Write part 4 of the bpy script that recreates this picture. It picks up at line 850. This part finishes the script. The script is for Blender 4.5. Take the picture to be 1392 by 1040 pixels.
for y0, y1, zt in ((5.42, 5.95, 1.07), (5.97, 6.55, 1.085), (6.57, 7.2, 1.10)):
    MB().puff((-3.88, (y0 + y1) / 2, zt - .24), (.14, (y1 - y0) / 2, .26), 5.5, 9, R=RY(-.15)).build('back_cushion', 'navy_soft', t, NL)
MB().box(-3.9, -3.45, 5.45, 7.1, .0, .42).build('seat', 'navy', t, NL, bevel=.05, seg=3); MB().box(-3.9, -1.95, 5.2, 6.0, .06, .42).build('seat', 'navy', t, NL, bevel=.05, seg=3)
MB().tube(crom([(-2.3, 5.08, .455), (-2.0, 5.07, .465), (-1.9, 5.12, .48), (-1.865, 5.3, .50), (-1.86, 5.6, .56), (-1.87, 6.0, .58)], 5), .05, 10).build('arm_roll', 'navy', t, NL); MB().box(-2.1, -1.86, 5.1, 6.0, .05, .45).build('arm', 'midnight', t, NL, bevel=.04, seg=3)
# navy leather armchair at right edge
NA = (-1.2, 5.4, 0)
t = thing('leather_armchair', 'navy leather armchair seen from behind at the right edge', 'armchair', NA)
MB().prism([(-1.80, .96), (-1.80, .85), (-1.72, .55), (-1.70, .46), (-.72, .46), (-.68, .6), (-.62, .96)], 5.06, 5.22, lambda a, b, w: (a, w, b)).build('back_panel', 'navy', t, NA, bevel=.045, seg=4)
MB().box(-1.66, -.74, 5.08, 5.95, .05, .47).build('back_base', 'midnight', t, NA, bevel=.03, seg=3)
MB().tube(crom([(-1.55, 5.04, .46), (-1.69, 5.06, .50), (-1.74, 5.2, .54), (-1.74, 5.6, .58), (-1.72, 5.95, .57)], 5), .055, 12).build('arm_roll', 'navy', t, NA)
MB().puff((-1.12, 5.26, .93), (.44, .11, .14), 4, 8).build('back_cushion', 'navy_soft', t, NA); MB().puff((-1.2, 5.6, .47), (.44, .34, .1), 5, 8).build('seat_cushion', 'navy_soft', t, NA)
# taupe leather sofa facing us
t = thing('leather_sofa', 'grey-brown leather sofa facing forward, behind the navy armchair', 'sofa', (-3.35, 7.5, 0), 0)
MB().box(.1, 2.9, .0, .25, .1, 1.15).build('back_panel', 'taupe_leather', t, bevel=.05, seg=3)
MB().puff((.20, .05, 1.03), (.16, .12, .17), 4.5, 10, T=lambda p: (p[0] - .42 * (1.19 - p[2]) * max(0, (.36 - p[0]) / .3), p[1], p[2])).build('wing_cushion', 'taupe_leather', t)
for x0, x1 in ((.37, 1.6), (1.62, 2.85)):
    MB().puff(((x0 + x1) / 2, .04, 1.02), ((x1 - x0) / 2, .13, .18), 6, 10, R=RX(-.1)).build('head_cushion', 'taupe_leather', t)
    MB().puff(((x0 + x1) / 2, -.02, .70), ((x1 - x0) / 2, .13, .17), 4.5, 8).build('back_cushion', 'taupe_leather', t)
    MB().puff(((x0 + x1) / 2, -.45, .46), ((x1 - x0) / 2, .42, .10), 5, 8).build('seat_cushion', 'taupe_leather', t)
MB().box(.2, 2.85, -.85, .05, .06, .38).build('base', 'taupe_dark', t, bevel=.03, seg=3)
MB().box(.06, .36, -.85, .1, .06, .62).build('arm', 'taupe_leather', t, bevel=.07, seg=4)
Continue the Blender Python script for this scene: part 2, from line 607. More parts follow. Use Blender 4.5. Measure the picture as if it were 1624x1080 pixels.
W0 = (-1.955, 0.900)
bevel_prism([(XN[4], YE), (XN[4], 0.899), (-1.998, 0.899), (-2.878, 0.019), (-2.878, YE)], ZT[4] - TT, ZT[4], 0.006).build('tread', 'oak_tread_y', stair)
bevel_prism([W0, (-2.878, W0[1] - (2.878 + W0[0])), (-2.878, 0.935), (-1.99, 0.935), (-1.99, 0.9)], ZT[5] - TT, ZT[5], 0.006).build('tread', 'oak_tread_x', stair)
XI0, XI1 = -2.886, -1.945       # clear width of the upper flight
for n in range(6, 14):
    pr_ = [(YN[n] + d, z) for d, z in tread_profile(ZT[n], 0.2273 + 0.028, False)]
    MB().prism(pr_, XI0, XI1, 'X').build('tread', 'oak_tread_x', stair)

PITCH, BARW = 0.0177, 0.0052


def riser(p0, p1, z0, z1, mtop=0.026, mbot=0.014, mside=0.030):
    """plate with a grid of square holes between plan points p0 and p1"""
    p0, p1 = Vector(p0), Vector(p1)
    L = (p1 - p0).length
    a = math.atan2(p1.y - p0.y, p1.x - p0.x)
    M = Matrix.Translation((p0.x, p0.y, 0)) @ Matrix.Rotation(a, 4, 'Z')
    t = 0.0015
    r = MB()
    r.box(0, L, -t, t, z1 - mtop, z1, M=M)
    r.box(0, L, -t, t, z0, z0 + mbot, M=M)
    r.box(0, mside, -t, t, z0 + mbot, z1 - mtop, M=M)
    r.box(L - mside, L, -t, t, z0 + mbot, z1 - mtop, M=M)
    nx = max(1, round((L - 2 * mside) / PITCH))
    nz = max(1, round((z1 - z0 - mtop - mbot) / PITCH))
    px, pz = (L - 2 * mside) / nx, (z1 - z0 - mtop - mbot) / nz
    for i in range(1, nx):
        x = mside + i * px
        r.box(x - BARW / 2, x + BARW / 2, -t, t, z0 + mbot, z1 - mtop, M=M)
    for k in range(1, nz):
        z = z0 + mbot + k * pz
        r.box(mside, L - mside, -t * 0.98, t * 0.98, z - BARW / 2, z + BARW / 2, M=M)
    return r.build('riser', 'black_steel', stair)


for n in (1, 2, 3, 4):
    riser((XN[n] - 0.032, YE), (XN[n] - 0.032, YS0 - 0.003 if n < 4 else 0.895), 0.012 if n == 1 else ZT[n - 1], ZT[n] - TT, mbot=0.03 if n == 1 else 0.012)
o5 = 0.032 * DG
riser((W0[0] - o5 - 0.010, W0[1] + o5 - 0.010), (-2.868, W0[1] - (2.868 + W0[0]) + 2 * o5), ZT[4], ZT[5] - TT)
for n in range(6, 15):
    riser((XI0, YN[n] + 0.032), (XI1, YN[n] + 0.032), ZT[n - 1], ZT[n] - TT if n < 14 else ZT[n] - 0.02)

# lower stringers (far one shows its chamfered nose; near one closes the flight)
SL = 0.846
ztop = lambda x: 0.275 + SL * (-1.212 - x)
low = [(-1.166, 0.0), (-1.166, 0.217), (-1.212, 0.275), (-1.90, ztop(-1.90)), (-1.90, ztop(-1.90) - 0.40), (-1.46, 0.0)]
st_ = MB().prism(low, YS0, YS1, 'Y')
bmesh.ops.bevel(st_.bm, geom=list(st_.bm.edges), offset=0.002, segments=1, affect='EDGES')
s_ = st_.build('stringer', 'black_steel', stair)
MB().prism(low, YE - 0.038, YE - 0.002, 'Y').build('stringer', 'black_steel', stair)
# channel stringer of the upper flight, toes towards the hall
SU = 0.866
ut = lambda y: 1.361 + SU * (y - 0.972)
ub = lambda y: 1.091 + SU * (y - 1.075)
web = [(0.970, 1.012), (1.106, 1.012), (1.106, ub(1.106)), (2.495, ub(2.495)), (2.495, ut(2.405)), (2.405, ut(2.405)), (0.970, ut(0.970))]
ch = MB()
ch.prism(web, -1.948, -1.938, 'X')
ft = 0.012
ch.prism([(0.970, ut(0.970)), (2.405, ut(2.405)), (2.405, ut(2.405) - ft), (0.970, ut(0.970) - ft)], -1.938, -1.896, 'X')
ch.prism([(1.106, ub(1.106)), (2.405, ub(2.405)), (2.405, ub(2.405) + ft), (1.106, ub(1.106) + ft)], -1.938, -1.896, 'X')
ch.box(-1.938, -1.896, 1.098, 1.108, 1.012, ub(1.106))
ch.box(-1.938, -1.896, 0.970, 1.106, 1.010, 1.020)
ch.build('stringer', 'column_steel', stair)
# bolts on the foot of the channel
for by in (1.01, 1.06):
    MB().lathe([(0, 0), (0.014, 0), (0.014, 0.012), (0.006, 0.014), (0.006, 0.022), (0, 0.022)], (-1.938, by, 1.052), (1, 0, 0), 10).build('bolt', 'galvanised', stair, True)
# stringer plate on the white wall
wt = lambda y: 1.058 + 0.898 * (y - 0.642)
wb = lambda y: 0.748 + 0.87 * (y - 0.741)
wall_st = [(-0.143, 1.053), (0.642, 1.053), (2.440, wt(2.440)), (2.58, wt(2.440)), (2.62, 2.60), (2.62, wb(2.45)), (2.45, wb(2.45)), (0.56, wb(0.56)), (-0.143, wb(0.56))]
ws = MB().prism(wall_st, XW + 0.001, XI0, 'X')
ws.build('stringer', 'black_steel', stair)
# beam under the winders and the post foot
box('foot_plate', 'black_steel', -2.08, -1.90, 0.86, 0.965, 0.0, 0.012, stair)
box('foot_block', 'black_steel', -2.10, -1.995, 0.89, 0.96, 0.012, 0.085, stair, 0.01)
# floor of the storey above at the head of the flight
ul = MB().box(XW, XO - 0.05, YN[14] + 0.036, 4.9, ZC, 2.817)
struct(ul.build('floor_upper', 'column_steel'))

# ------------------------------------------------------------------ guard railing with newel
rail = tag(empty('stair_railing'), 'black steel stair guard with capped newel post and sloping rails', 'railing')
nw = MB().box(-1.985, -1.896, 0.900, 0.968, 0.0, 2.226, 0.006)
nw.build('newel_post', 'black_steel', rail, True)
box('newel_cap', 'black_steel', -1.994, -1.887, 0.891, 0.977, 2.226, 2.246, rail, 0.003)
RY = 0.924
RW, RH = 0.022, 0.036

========

▸ TASK BRIEF
The first line to be transcribed is the one containing "Continue the Blender", and the last is the one containing "PITCH, BARW = 0.0177, 0.0052". Transcribe exactly those lines and nothing else.

▸ WRITTEN SOLUTION
Continue the Blender Python script for this scene: part 2, from line 607. More parts follow. Use Blender 4.5. Measure the picture as if it were 1624x1080 pixels.
W0 = (-1.955, 0.900)
bevel_prism([(XN[4], YE), (XN[4], 0.899), (-1.998, 0.899), (-2.878, 0.019), (-2.878, YE)], ZT[4] - TT, ZT[4], 0.006).build('tread', 'oak_tread_y', stair)
bevel_prism([W0, (-2.878, W0[1] - (2.878 + W0[0])), (-2.878, 0.935), (-1.99, 0.935), (-1.99, 0.9)], ZT[5] - TT, ZT[5], 0.006).build('tread', 'oak_tread_x', stair)
XI0, XI1 = -2.886, -1.945       # clear width of the upper flight
for n in range(6, 14):
    pr_ = [(YN[n] + d, z) for d, z in tread_profile(ZT[n], 0.2273 + 0.028, False)]
    MB().prism(pr_, XI0, XI1, 'X').build('tread', 'oak_tread_x', stair)

PITCH, BARW = 0.0177, 0.0052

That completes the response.